◆ Instruction
The listing below contains a span that opens with the line containing "Reconstruct this image" and closes with the line containing "PI = math.pi". Return that span exactly.

◆ Records shown
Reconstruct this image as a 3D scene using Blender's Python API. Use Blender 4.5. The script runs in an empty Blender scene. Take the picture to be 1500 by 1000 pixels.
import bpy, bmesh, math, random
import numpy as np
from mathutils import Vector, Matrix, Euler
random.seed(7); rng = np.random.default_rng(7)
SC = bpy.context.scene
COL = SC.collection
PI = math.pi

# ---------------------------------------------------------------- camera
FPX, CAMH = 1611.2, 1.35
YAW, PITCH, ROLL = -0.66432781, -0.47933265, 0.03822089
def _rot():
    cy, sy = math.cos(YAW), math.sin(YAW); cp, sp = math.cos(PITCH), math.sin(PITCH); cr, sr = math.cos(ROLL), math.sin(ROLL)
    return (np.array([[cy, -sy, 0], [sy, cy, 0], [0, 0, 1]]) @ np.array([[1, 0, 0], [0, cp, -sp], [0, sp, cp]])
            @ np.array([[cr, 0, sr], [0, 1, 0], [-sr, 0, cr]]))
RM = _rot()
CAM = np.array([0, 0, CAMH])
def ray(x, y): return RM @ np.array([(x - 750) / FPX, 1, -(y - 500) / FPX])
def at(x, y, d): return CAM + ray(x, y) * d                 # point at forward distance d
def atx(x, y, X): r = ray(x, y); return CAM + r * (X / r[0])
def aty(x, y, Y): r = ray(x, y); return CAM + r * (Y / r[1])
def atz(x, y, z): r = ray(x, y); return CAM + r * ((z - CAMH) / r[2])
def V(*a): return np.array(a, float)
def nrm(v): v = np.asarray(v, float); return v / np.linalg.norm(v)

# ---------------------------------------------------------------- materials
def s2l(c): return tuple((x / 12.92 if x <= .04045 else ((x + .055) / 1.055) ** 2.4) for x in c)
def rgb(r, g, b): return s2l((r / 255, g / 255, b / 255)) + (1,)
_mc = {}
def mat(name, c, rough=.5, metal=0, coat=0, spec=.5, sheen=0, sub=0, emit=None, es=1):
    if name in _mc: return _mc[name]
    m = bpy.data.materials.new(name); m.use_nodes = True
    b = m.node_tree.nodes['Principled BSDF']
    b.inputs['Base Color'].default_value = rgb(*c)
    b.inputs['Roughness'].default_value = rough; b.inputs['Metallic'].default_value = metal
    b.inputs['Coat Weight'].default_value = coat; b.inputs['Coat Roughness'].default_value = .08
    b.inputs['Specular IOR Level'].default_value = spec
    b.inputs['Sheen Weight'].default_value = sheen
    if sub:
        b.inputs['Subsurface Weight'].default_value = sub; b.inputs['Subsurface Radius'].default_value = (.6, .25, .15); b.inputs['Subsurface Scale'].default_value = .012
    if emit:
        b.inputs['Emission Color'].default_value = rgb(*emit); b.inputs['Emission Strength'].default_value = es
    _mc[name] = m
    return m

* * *

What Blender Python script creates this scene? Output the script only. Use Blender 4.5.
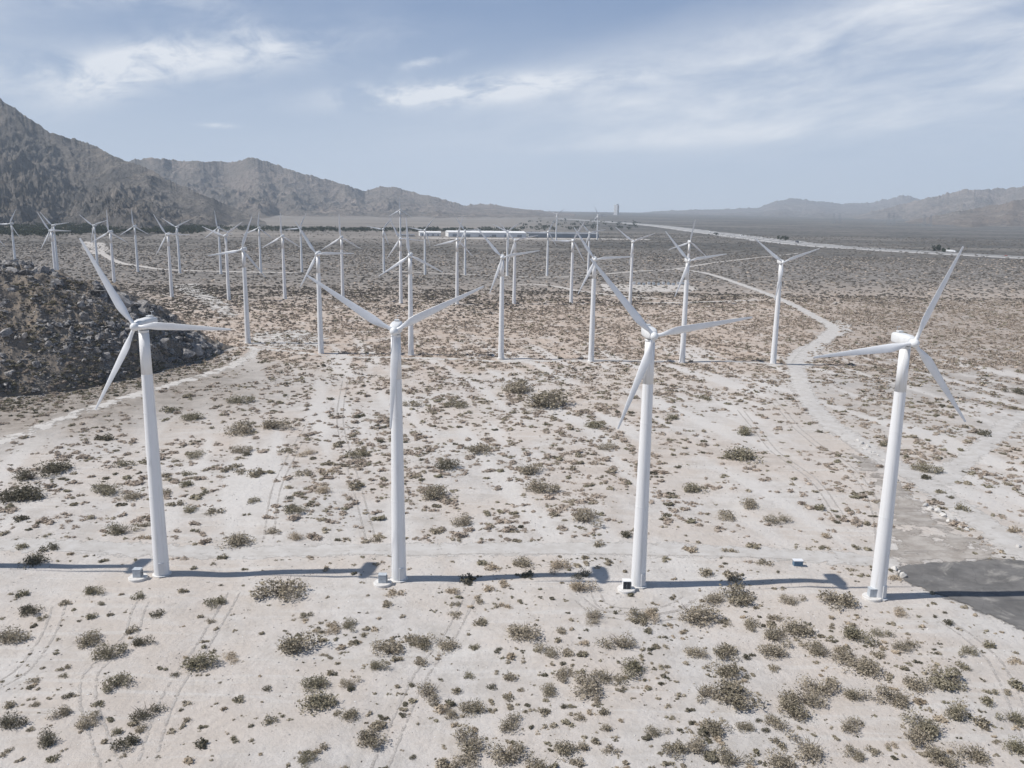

◆ Output for this exercise
Reconstruct this image as a 3D scene using Blender's Python API. Use Blender 4.5. The script runs in an empty Blender scene. Take the picture to be 1500 by 1000 pixels.
import bpy, bmesh, math, random
import numpy as np
from mathutils import Vector, Matrix, Euler
random.seed(7); rng = np.random.default_rng(7)
SC = bpy.context.scene
COL = SC.collection
PI = math.pi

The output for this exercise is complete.